In response to the ‘Trojan horse’ schools scandal, in which academies in Birmingham were caught inculcating in pupils something possibly Islamist, education secretary Michael Gove asserted that everyone in British society must start promoting British values. But given that the lustre of God, Queen and Country has dimmed somewhat since Victoria popped her clogs, defining what exactly British values are has proved rather difficult. Which is why UK pollsters ComRes decided to ask the British public what they thought.
And what did the public say? Warm beer and village cricket? Winding roads and red pillar boxes? Monarchy and a sense of humour? No, the overwhelming winner of this contest was free speech. That’s right: at a time when other voguish but nebulous ideas on ComRes’s list - such as equality, fairness and tolerance - are parroted by a seemingly endless supply of quangocrats and hackademics, 48 per cent of those surveyed still opted for freedom of speech as the most important ‘British value’.
It’s a pity, then, that British politicians are seemingly incapable of heeding such a positive public sentiment. Of course, they say they support free speech; and they never shrink from an opportunity to associate themselves with it. But they don’t really believe in it. Free speech is great, they think, just so long as what is being said or expressed is within certain acceptable boundaries.
I’d go further than that: in the mind of Britain’s political class, free speech is never an absolute, never a fundamental, founding freedom upon which other freedoms, from the freedom to associate to the freedom of the press, are grounded. No, free speech has become a mere thing among other things, an idea on the marketplace of ideas, a ‘value’ to be balanced with and traded off against other ‘values’ (the economic nomenclature is telling). That’s why it’s never absolute or universal today; because, as a value, it can be decreased, limited, with some portion of it sold off in return for some other ‘value’, be it a contemporary notion of ‘tolerance’ or ‘respect’ or ‘security’. In the hands of politicians, free speech is exchangeable, swappable, not fundamental or indivisible.

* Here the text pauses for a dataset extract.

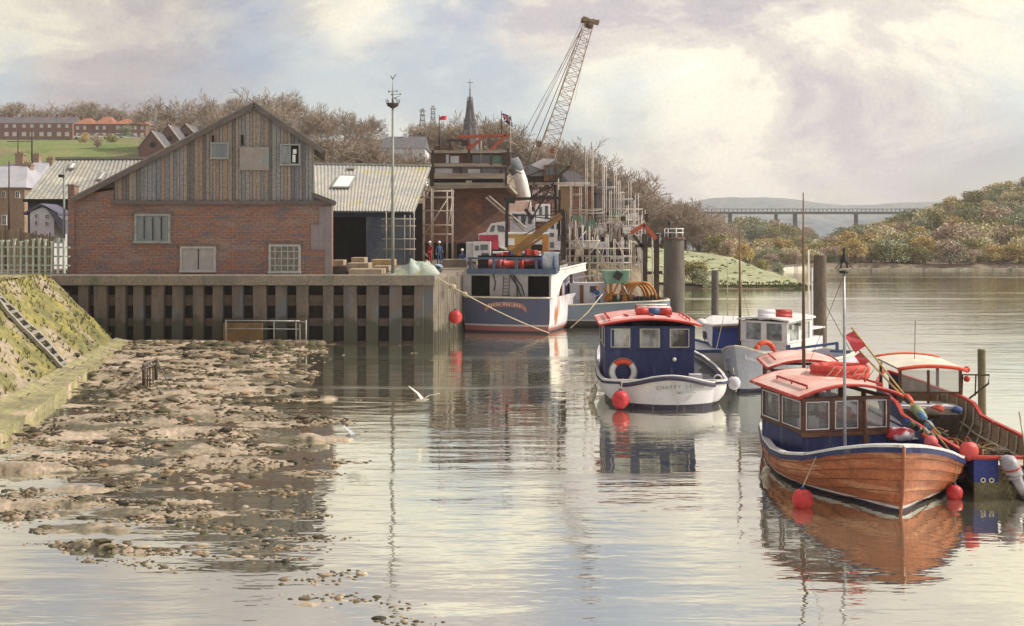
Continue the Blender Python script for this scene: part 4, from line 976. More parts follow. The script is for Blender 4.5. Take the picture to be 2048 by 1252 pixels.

Across the party-political spectrum, politicians always use the same logic and sometimes the same language of ‘balancing’ values whenever they talk about freedom of speech. In 2009, David Miliband, Labour’s then foreign secretary, justified the banning of Dutch anti-Islam politician Geert Wilders on the grounds that ‘We have a profound commitment to freedom of speech, but there is no freedom to cry “fire” in a crowded theatre and there is no freedom to stir up hate, religious and racial hatred, according to the laws of the land’. In other words, a ‘profound commitment’ to free speech needs to be balanced with a seemingly equally profound commitment to protecting people from forms of hatred.